Nicole Kidman says she gives her all to a role—often at the expense of her own mental health. And her latest film took a serious toll. While speaking with Zendaya for Variety's Actors on Actors series, Kidman opened up about how she put her body through 'trauma" for the upcoming psychosexual thriller, Babygirl.
While talking about Zendaya's performance as Rue in Euphoria, Kidman said empathetically, "It’s really taxing going through all of those emotions. Your [body] doesn’t..."
"…know that it’s fake," Zendaya chimed in, completing the thought.
"No," agreed Kidman, adding, "So you’re putting yourself through the trauma."
Kidman then turned the conversation to Babygirl, the upcoming film in which she plays a high-powered CEO who begins a sub-dom affair with her young intern (played by Harris Dickinson).
"On Babygirl, there were parts that are now not in the film that we shot that gave me..." she said, trailing off. "It was exhausting, but it was also just emotionally disturbing."
She then recalled going through similar emotional and even physical trauma while filming Big Little Lies. "That was disturbing to my body and my psyche, because I couldn’t tell what was real and what wasn’t. I would have real bruises all over my back and body," she said.
This is not the first time Kidman has spoken about her feeling of emotional "burnout" on the set of Babygirl. After a screening of the film, she revealed that the rest of the cast and crew couldn't have been more supportive whenever she felt she needed a break. "There was an enormous amount of sharing and trust and then frustration," she said. "It's like, 'Don't touch me.' There were times when we were shooting where I was like, ‘I don’t want to [simulate] orgasm any more. Don’t come near me. I hate doing this. I don’t care if I am never touched again in my life! I’m over it.’"
In another interview with Vanity Fair, she revealed, "At some point I was like, I don’t want to be touched. I don’t want to do this anymore, but at the same time I was compelled to do it. [Director] Halina [Reijn] would hold me and I would hold her, because it was just very confronting to me.”

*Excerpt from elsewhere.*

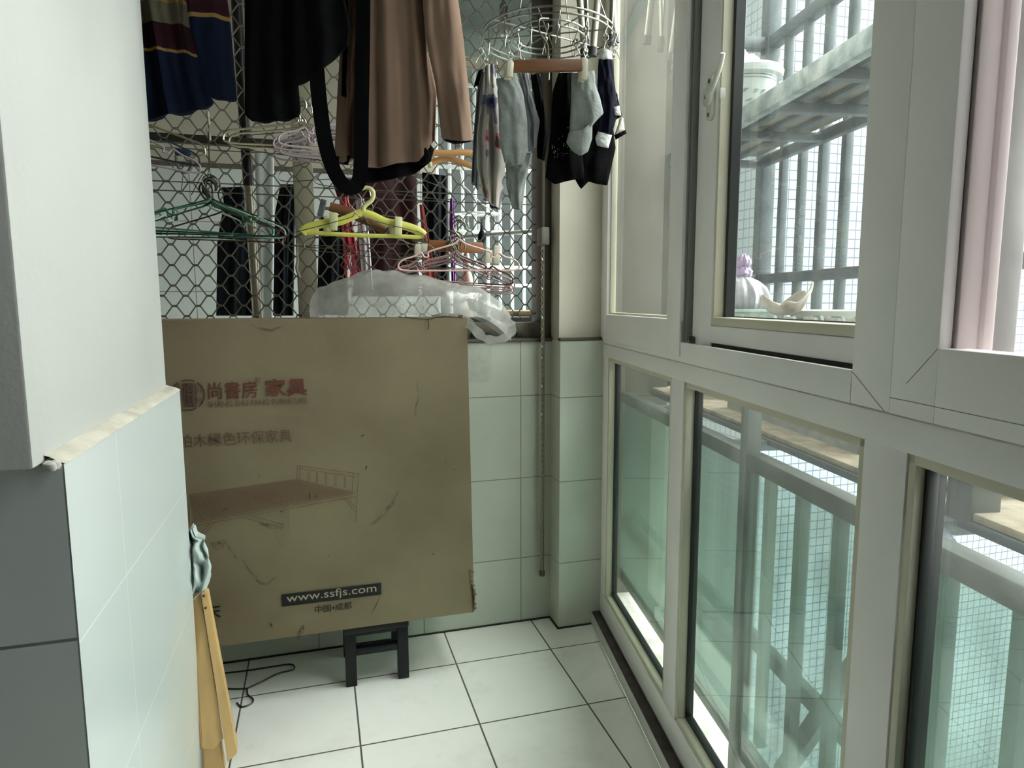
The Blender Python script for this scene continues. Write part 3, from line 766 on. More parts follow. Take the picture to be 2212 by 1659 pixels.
# ------------------------------------------------------------------ cloth
def cloth(mb, top, bot, left, right, Y, nu=28, nv=30, thick=.008, folds=(), wob=.0, seed=1, dY=0.0, close_bottom=False, sharp=2.0):
    V2 = lambda pl: [Vector((p[0], p[1], 0)) for p in pl]
    T, B, L, R = resample(V2(top), nu), resample(V2(bot), nu), resample(V2(left), nv), resample(V2(right), nv)
    def P(i, j):
        u, v = i/nu, j/nv
        return (T[i]*(1-v) + B[i]*v + L[j]*(1-u) + R[j]*u - (T[0]*(1-u)*(1-v) + T[nu]*u*(1-v) + B[0]*(1-u)*v + B[nu]*u*v))
    fr, bk = [], []
    for j in range(nv+1):
        ra, rb = [], []
        for i in range(nu+1):
            u, v = i/nu, j/nv
            p = P(i, j); prof = max(0.0, 1-abs(2*u-1)**sharp)**.5
            if close_bottom: prof *= max(0.0, 1-v**6)**.5
            fo = 0
            for (k_, ph, amp, dr) in folds: fo += amp*math.sin(2*PI*(k_*u+ph)+dr*v)*(.45+.55*v)
            fo += wob*fnoise(u*4+seed, v*5, seed)
            t = thick*prof + .0008
            y = Y + dY*u
            a = at_y(p.x, p.y, y - t - fo)
            q = at_y(p.x, p.y, y)
            ra.append(mb.bm.verts.new(a)); rb.append(mb.bm.verts.new(Vector((q.x, y + t - fo, q.z))))
        fr.append(ra); bk.append(rb)
    for j in range(nv):
        for i in range(nu):
            mb.bm.faces.new((fr[j][i], fr[j][i+1], fr[j+1][i+1], fr[j+1][i]))
            mb.bm.faces.new((bk[j][i], bk[j+1][i], bk[j+1][i+1], bk[j][i+1]))
    for j in range(nv):
        mb.bm.faces.new((fr[j][0], fr[j+1][0], bk[j+1][0], bk[j][0])); mb.bm.faces.new((fr[j][nu], bk[j][nu], bk[j+1][nu], fr[j+1][nu]))
    for i in range(nu):
        mb.bm.faces.new((fr[0][i], bk[0][i], bk[0][i+1], fr[0][i+1])); mb.bm.faces.new((fr[nv][i], fr[nv][i+1], bk[nv][i+1], bk[nv][i]))
    return mb
def quad(mb, x0, y0, x1, y1, Y, **k):
    return cloth(mb, [(x0, y0), (x1, y0)], [(x0, y1), (x1, y1)], [(x0, y0), (x0, y1)], [(x1, y0), (x1, y1)], Y, **k)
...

Over the years, Kidman has learned the importance of giving her mind and body time to heal after an emotionally taxing role. "I’ve done things where they clean my chakras and pray and get out the sage," she said to Zendaya for Variety. "Honestly, I’ll take whatever so I can step into the next place free, and not scarred or damaged or wounded. Which sounds like I’m batshit crazy, but I’m not. Even just a massage, where suddenly you get a beautiful touch. That’s healing, and we have to heal."
She concluded, "I’m still learning not to sacrifice my body for the sake of the art, because part of me wants to. Having to value who I am, it’s a journey."
Although Kidman may have put herself through some trauma for Babygirl, she couldn't be prouder of the final product. "It's hopefully pioneering in a sense that it's a female protagonist in this genre that has primarily been a male protagonist-dominated genre," she said of the project during a recent appearance on The Late Show with Stephen Colbert. "And it's told through the eyes of a female writer-director."